▼▼▼

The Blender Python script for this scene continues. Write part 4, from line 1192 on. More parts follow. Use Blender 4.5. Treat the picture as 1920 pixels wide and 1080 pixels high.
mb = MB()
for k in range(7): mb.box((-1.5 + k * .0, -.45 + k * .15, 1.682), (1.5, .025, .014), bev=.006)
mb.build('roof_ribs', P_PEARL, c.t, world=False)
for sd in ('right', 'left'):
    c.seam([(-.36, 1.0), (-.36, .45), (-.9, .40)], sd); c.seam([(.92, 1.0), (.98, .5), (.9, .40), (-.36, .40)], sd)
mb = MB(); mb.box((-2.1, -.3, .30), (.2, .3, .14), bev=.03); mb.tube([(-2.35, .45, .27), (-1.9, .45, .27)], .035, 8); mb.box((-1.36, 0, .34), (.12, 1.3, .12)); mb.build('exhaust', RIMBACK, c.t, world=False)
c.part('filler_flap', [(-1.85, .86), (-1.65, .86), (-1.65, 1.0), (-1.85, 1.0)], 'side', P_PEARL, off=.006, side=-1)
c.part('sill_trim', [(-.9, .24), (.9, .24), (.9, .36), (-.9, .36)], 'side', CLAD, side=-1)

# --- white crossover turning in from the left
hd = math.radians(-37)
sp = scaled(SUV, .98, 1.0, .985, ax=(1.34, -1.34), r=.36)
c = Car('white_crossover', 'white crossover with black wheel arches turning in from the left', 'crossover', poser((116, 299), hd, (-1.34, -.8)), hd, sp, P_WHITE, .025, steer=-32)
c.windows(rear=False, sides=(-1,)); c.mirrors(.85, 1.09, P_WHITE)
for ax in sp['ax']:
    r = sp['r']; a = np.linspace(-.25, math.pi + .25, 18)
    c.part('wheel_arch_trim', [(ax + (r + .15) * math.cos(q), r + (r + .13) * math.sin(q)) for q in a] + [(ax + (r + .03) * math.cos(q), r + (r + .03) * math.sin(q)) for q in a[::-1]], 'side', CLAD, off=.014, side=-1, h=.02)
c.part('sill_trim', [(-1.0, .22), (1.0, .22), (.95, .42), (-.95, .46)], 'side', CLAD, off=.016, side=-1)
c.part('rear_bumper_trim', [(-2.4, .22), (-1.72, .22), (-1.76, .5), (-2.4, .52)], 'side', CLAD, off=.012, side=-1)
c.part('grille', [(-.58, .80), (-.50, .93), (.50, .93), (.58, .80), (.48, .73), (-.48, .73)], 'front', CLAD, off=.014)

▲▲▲

Written exercise: Reproduce each line verbatim.

Correct answer:
The Blender Python script for this scene continues. Write part 4, from line 1192 on. More parts follow. Use Blender 4.5. Treat the picture as 1920 pixels wide and 1080 pixels high.
mb = MB()
for k in range(7): mb.box((-1.5 + k * .0, -.45 + k * .15, 1.682), (1.5, .025, .014), bev=.006)
mb.build('roof_ribs', P_PEARL, c.t, world=False)
for sd in ('right', 'left'):
    c.seam([(-.36, 1.0), (-.36, .45), (-.9, .40)], sd); c.seam([(.92, 1.0), (.98, .5), (.9, .40), (-.36, .40)], sd)
mb = MB(); mb.box((-2.1, -.3, .30), (.2, .3, .14), bev=.03); mb.tube([(-2.35, .45, .27), (-1.9, .45, .27)], .035, 8); mb.box((-1.36, 0, .34), (.12, 1.3, .12)); mb.build('exhaust', RIMBACK, c.t, world=False)
c.part('filler_flap', [(-1.85, .86), (-1.65, .86), (-1.65, 1.0), (-1.85, 1.0)], 'side', P_PEARL, off=.006, side=-1)
c.part('sill_trim', [(-.9, .24), (.9, .24), (.9, .36), (-.9, .36)], 'side', CLAD, side=-1)

# --- white crossover turning in from the left
hd = math.radians(-37)
sp = scaled(SUV, .98, 1.0, .985, ax=(1.34, -1.34), r=.36)
c = Car('white_crossover', 'white crossover with black wheel arches turning in from the left', 'crossover', poser((116, 299), hd, (-1.34, -.8)), hd, sp, P_WHITE, .025, steer=-32)
c.windows(rear=False, sides=(-1,)); c.mirrors(.85, 1.09, P_WHITE)
for ax in sp['ax']:
    r = sp['r']; a = np.linspace(-.25, math.pi + .25, 18)
    c.part('wheel_arch_trim', [(ax + (r + .15) * math.cos(q), r + (r + .13) * math.sin(q)) for q in a] + [(ax + (r + .03) * math.cos(q), r + (r + .03) * math.sin(q)) for q in a[::-1]], 'side', CLAD, off=.014, side=-1, h=.02)
c.part('sill_trim', [(-1.0, .22), (1.0, .22), (.95, .42), (-.95, .46)], 'side', CLAD, off=.016, side=-1)
c.part('rear_bumper_trim', [(-2.4, .22), (-1.72, .22), (-1.76, .5), (-2.4, .52)], 'side', CLAD, off=.012, side=-1)
c.part('grille', [(-.58, .80), (-.50, .93), (.50, .93), (.58, .80), (.48, .73), (-.48, .73)], 'front', CLAD, off=.014)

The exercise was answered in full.